§ **WHAT IS REQUIRED**
Collect each line of the entries that holds the string "objects".

## start DATA FOR THIS EXERCISE

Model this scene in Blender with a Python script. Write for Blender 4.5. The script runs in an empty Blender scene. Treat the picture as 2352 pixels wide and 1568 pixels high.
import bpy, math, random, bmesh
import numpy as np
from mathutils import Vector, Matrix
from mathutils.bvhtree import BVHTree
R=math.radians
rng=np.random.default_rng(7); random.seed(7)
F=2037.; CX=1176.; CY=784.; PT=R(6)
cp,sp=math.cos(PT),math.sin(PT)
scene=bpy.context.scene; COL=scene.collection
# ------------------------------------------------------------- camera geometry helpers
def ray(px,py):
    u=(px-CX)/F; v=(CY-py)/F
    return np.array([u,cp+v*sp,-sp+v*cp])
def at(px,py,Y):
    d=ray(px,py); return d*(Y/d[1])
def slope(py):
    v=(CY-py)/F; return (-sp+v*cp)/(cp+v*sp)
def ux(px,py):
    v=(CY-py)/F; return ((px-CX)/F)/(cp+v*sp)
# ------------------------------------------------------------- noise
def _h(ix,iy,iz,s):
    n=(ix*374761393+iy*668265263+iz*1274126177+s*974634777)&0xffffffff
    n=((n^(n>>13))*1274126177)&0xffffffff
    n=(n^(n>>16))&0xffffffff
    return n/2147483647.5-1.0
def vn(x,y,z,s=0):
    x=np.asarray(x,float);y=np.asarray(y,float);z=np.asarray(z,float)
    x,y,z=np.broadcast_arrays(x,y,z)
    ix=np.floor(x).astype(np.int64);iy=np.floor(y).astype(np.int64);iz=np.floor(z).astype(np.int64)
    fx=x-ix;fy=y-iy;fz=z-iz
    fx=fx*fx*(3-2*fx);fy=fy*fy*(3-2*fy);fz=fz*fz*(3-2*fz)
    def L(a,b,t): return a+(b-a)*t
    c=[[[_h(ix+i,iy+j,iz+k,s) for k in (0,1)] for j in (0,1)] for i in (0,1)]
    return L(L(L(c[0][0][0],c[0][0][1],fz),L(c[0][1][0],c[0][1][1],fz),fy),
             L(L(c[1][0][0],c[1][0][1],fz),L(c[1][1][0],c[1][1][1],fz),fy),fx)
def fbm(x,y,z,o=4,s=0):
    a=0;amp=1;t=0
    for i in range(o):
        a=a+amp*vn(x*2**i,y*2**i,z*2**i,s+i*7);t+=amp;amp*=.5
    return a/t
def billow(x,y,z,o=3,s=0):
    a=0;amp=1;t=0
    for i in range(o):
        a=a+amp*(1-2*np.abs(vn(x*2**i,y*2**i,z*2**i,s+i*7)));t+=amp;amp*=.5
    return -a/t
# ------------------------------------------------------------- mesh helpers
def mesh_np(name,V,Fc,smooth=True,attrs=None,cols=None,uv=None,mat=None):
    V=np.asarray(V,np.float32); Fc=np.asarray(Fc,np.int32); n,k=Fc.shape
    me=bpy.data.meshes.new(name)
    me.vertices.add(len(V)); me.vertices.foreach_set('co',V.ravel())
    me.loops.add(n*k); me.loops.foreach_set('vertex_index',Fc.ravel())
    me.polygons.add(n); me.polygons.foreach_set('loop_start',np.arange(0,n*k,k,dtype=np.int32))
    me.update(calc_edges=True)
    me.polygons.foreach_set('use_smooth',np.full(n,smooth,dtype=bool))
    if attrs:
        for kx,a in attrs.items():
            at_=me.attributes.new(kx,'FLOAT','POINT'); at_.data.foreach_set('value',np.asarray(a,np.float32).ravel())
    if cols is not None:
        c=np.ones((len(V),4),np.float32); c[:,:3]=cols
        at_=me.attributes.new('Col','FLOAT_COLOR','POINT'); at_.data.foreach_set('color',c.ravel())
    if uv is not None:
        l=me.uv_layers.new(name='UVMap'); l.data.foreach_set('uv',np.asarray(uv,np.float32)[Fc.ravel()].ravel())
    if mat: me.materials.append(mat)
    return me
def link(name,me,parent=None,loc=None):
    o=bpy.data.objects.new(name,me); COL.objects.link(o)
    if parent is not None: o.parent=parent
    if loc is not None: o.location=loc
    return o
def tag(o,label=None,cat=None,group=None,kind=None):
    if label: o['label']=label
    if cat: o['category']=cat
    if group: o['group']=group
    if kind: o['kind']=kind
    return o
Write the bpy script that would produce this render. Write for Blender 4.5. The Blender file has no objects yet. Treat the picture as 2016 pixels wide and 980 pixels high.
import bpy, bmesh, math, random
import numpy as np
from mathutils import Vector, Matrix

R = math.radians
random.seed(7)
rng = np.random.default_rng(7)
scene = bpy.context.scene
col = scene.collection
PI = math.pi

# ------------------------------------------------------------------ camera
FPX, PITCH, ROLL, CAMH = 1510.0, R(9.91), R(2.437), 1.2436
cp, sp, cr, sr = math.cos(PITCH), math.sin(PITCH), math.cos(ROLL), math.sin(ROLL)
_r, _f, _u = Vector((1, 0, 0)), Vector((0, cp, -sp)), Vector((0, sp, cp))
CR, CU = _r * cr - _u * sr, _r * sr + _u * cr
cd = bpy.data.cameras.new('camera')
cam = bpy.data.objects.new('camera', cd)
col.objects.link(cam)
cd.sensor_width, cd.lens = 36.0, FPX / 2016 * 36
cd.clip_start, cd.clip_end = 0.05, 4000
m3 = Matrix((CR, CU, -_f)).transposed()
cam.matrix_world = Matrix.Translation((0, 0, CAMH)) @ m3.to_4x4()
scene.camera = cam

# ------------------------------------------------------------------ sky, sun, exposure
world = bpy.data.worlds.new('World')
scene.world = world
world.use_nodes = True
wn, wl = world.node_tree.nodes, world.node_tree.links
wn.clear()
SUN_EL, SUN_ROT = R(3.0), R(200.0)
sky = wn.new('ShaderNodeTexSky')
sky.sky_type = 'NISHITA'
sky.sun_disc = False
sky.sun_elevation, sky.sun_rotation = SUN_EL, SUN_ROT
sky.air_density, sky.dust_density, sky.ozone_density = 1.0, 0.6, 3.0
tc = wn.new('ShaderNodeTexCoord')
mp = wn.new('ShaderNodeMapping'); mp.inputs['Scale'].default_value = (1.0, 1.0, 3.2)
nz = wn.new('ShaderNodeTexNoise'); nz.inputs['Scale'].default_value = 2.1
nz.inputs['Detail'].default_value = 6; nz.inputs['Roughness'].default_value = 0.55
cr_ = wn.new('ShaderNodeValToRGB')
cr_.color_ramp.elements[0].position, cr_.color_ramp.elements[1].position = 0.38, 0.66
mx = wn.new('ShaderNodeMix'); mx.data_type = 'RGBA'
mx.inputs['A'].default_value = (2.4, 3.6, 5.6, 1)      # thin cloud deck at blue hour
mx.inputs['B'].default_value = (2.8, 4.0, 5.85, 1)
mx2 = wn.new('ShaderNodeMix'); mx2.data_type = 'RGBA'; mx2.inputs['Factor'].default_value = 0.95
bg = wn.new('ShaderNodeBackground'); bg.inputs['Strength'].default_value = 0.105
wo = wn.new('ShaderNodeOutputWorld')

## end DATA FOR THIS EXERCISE

§ **RESPONSE TO THIS TASK**
    o=bpy.data.objects.new(name,me); COL.objects.link(o)
Write the bpy script that would produce this render. Write for Blender 4.5. The Blender file has no objects yet. Treat the picture as 2016 pixels wide and 980 pixels high.
cam = bpy.data.objects.new('camera', cd)
col.objects.link(cam)